◆ EXERCISE AIM
Your task is to copy every record exactly.

━━━ PROVIDED RECORDS

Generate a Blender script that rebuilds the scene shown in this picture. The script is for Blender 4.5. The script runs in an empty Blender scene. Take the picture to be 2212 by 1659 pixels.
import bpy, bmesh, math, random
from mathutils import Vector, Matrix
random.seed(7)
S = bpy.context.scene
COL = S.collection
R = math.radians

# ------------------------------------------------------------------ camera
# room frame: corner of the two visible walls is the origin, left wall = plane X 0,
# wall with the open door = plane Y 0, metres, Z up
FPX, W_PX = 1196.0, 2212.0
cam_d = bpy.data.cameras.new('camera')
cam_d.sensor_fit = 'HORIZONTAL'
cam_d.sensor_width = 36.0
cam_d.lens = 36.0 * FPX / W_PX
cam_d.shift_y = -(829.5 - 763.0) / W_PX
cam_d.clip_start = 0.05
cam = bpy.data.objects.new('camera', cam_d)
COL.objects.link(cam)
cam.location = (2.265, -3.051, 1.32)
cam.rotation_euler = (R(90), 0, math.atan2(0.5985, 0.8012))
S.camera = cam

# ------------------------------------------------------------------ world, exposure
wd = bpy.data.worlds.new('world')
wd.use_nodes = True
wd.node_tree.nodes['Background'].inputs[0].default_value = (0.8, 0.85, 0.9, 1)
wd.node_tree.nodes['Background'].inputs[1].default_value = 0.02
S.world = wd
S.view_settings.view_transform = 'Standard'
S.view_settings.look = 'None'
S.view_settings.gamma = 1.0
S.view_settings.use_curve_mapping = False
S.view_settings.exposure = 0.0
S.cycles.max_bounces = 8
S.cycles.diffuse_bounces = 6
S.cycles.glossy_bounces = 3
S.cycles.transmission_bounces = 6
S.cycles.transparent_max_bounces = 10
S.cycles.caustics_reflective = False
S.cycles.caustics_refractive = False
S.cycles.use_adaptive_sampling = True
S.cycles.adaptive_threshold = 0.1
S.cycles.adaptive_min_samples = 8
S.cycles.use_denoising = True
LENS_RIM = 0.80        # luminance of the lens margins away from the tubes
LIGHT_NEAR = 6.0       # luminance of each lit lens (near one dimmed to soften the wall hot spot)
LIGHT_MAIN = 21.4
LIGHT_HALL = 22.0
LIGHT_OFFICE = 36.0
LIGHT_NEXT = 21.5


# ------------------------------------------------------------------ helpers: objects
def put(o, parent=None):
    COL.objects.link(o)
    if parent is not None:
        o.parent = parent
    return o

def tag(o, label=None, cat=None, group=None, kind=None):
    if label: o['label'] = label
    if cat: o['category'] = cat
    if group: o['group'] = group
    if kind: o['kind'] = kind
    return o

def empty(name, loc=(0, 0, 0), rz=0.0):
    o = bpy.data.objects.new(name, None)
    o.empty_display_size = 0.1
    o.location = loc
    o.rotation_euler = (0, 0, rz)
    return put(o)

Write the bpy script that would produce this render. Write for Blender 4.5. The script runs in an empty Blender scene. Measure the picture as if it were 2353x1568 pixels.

━━━━━━

◆ TASK ANSWER
Generate a Blender script that rebuilds the scene shown in this picture. The script is for Blender 4.5. The script runs in an empty Blender scene. Take the picture to be 2212 by 1659 pixels.
import bpy, bmesh, math, random
from mathutils import Vector, Matrix
random.seed(7)
S = bpy.context.scene
COL = S.collection
R = math.radians

# ------------------------------------------------------------------ camera
# room frame: corner of the two visible walls is the origin, left wall = plane X 0,
# wall with the open door = plane Y 0, metres, Z up
FPX, W_PX = 1196.0, 2212.0
cam_d = bpy.data.cameras.new('camera')
cam_d.sensor_fit = 'HORIZONTAL'
cam_d.sensor_width = 36.0
cam_d.lens = 36.0 * FPX / W_PX
cam_d.shift_y = -(829.5 - 763.0) / W_PX
cam_d.clip_start = 0.05
cam = bpy.data.objects.new('camera', cam_d)
COL.objects.link(cam)
cam.location = (2.265, -3.051, 1.32)
cam.rotation_euler = (R(90), 0, math.atan2(0.5985, 0.8012))
S.camera = cam

# ------------------------------------------------------------------ world, exposure
wd = bpy.data.worlds.new('world')
wd.use_nodes = True
wd.node_tree.nodes['Background'].inputs[0].default_value = (0.8, 0.85, 0.9, 1)
wd.node_tree.nodes['Background'].inputs[1].default_value = 0.02
S.world = wd
S.view_settings.view_transform = 'Standard'
S.view_settings.look = 'None'
S.view_settings.gamma = 1.0
S.view_settings.use_curve_mapping = False
S.view_settings.exposure = 0.0
S.cycles.max_bounces = 8
S.cycles.diffuse_bounces = 6
S.cycles.glossy_bounces = 3
S.cycles.transmission_bounces = 6
S.cycles.transparent_max_bounces = 10
S.cycles.caustics_reflective = False
S.cycles.caustics_refractive = False
S.cycles.use_adaptive_sampling = True
S.cycles.adaptive_threshold = 0.1
S.cycles.adaptive_min_samples = 8
S.cycles.use_denoising = True
LENS_RIM = 0.80        # luminance of the lens margins away from the tubes
LIGHT_NEAR = 6.0       # luminance of each lit lens (near one dimmed to soften the wall hot spot)
LIGHT_MAIN = 21.4
LIGHT_HALL = 22.0
LIGHT_OFFICE = 36.0
LIGHT_NEXT = 21.5


# ------------------------------------------------------------------ helpers: objects
def put(o, parent=None):
    COL.objects.link(o)
    if parent is not None:
        o.parent = parent
    return o

def tag(o, label=None, cat=None, group=None, kind=None):
    if label: o['label'] = label
    if cat: o['category'] = cat
    if group: o['group'] = group
    if kind: o['kind'] = kind
    return o

def empty(name, loc=(0, 0, 0), rz=0.0):
    o = bpy.data.objects.new(name, None)
    o.empty_display_size = 0.1
    o.location = loc
    o.rotation_euler = (0, 0, rz)
    return put(o)

Write the bpy script that would produce this render. Write for Blender 4.5. The script runs in an empty Blender scene. Measure the picture as if it were 2353x1568 pixels.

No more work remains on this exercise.